In May, Jorge will appear as one of the guest conductors of the project “Haydn Extreme” of Capella Cracoviensis (Poland) which will take the Polish orchestra to interpret ALL Haydn’s symphonies until the composer’s anniversary in 2024. 

www.jorge-jimenez.es

THERESA CAUDLE
Leader/Violin

Theresa Caudle comes from a musical family with a particularly keen interest in renaissance and baroque music. Having studied the violin from an early age, Theresa took up the cornett at the age of thirteen, becoming one of the foremost performers on it whilst still a teenager and a pioneer in the revival of this instrument, being the first person to play it at a professional level with the authentic, acorn shaped mouthpiece. Whilst still at school she took part in many professional concerts and recordings with groups such as Musica Reservata, The William Byrd Choir and The Academy of St. Martin in the Fields, and celebrated leaving school by going to Berlin the next day to play in a European Union broadcast performance of Monteverdi’s “L’Orfeo” in the Berlin Philharmonic Hall! Theresa then pursued her studies on the violin at The Guildhall School of Music and Drama where she was awarded a scholarship to study the baroque violin, and was the first person to receive a diploma on that instrument.

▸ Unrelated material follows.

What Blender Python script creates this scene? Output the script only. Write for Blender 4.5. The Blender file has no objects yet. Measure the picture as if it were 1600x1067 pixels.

Theresa regularly leads The Hanover Band, and plays with The London Handel Orchestra and The Monteverdi String Band. However she is now very active running and directing her own ensemble Canzona, formed in 1992, both in chamber music concerts and in collaborations with choirs. With this ensemble she has been proud to lead many performances of the great baroque masterpieces by Bach and Handel for conductors such as Harry Christophers, Stephen Layton and Brian Kay, and to play with many wonderful singers such as James Bowman, Emma Kirkby and Peter Harvey.  In addition to leading Canzona, Theresa has led many other orchestras such as The Sixteen, English Touring Opera’s baroque orchestra The Old Street Band,The Drottningholm Court Theatre Orchestra and the Polish group, L’arte dei Suonatore. She is also the leader of Orpheus Britannicus, resident ensemble at Trinity Hall College, Cambridge.

Theresa enjoys teaching at all levels and ages and has several private pupils. She has coached at The Royal Academy of Music and at Birmingham and Leeds Universities and has acted as a specialist examiner for final recitals at The Royal Academy and Royal College of Music. She runs several courses in baroque playing styles at Benslow Music Trust in Hitchin and at Jackdaws near Frome, and is artistic director of “Baroque Week”, now held at Queen Anne’s School, Caversham. In 2004 she was one of the professors on “The Winter School” course for baroque music in Dubrovnik, which gathered students from throughout the former Yugoslavia. That visit led to a fruitful collaboration with the leader of the Croatian Baroque Ensemble and Theresa has revisited Croatia several times since to direct programmes with this ensemble and to coach students at the Academy in Zagreb in baroque performance practice.  

Although Theresa never entirely forsook the cornett, recently she has been devoting more time and energy to it; her recording of seventeenth century Italian sonatas “Violino o Cornetto”, on which she plays both cornett and violin, was released on the Nimbus Alliance label in 2010.

 

The Hanover Band

HANOVER (Not Hannover; Germany) In terms of British history the majority of the music we play is from the Hanoverian period. Hanover also refers to Hanover Square in London, where Haydn performed his symphonies and arias in the Salomon Concerts in the 1790’s.

BAND (ref: The New Grove Dictionary of Music and Musicians)
‘An instrumental ensemble, larger than a chamber ensemble. Thus the ’24 violins’ of Louis XIV were called ‘la grande bande’ to distinguish them from Lully’s ‘petits violons’, and Charles II’s similar ensemble was known as ‘the King’s Band’. By extension, ‘band’ came to mean an orchestra in colloquial British usage’.

THE HANOVER BAND a period name for a period orchestra.